USD Coin (USDC)‘s creating company, Circle, has revealed intentions to debut “Arc,” a Layer 1 blockchain specifically designed for businesses. The announcement was made public on August 12th in an official
company statement.
The firm has stated that:
“Arc is being developed to act as a basic component for managing regulated financial transactions, assisting in the development of a global, decentralized financial system.”
Circle has said that Arc will work seamlessly with its existing services and will also be able to connect with numerous other blockchain platforms.
The public testing phase for Arc is expected to begin sometime between September and December of 2025.
Introducing Circle’s New Blockchain, Arc
Arc is intended to provide a strong, efficient foundation for applications involving stablecoin transactions, foreign exchange dealings, and activities within capital markets.
This network is built to be compatible with the Ethereum Virtual Machine (EVM). Moreover, USDC will be the primary token used for covering transaction fees. A built-in engine for stablecoin foreign exchange, confirmation times of under a second, and optional privacy functionalities are also being introduced.
According to the project’s official documentation, Arc is designed to handle approximately 3,000 transactions per second (TPS) with a confirmation time of less than 350 milliseconds when utilizing 20 validators. Theoretically, using only four validators, the network could reach up to 10,000 TPS with confirmation times below 100 milliseconds.
Arc will also include private transfer options, allowing for transaction amounts to be hidden while addresses remain visible. The selective sharing of transaction details will be facilitated through a “view key.”
Efforts to reduce Miner Extractable Value (MEV) include plans for encrypted transaction pools, grouped transaction processing, and systems involving multiple transaction proposers.
Arc will give support to Circle’s USYC stablecoin, which earns interest and is backed by short-term United States Treasury securities. The platform will also enable quick cross-chain transfers using Circle’s Cross-Chain Transfer Protocol (CCTP) and Gateway. Furthermore, a built-in currency exchange system for verified institutions and tools powered by AI for treasury management will be offered.
Looking beyond stablecoins, Arc is being developed to accommodate various regulated real-world assets such as tokenized stocks, bonds, private credit, and institutional investment funds.

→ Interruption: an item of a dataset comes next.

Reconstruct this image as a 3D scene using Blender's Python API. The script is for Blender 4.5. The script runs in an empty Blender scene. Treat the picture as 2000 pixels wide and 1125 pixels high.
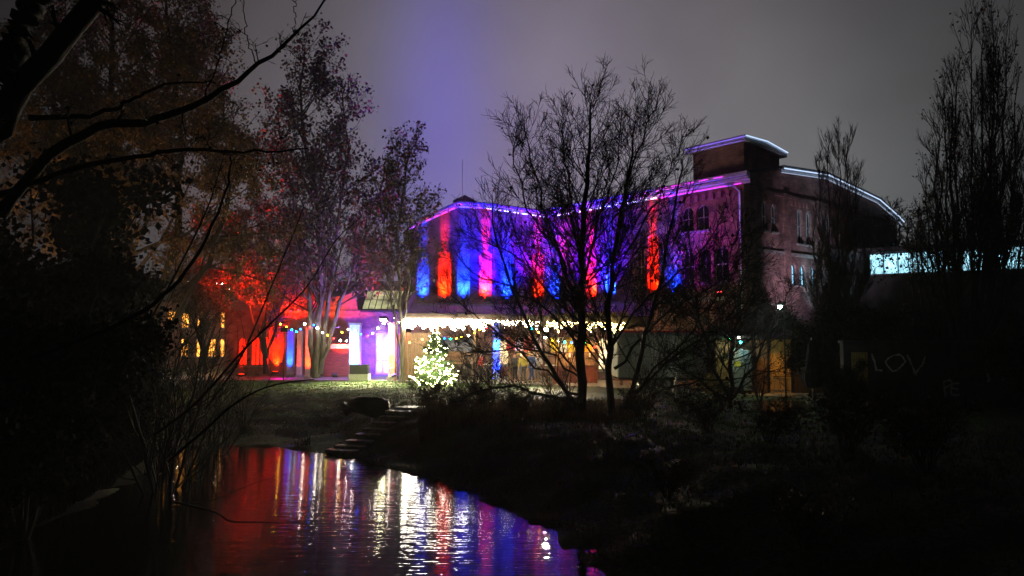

Circle is intending to work alongside licensed asset issuers, custodians, and fund administrators to guarantee legal compliance and full collateralization of these assets. Integration with existing financial obligations is another key objective.
Community Skepticism Emerges
Despite its ambitious roadmap, the unveiling of Arc has met with some resistance from members within the cryptocurrency community.
Omid Malekan, an adjunct professor at Columbia Business School, suggested that introducing another Layer 1 blockchain might be unnecessary. He argued that stablecoins may struggle to thrive without a diverse asset base or a robust decentralized finance ecosystem.
Adam Cochran, a partner at Cinneamhain Ventures, a venture capital company, also challenged the labeling of Arc as a Layer 1 blockchain.
According to Cochran, the network more accurately resembles a consortium blockchain, managed by a select group of pre-approved, private validators. He pointed out that these validators would have the power to reverse transactions through specific “dispute protocols.”
Furthermore, Cochran argued that the use of USDC as the core token eliminates the financial incentives necessary for validators to operate independently, making a decentralized Layer 1 setup unfeasible. He stated that this design inevitably leads to a closed, consortium-based structure.
Cochran concluded:
“Blockchains came into being to eliminate exploitative intermediaries such as banks and transfer agents, which impose unreasonable fees and censorship. This industry was founded on the principles of peer-to-peer systems, not on creating new versions of traditional banks.”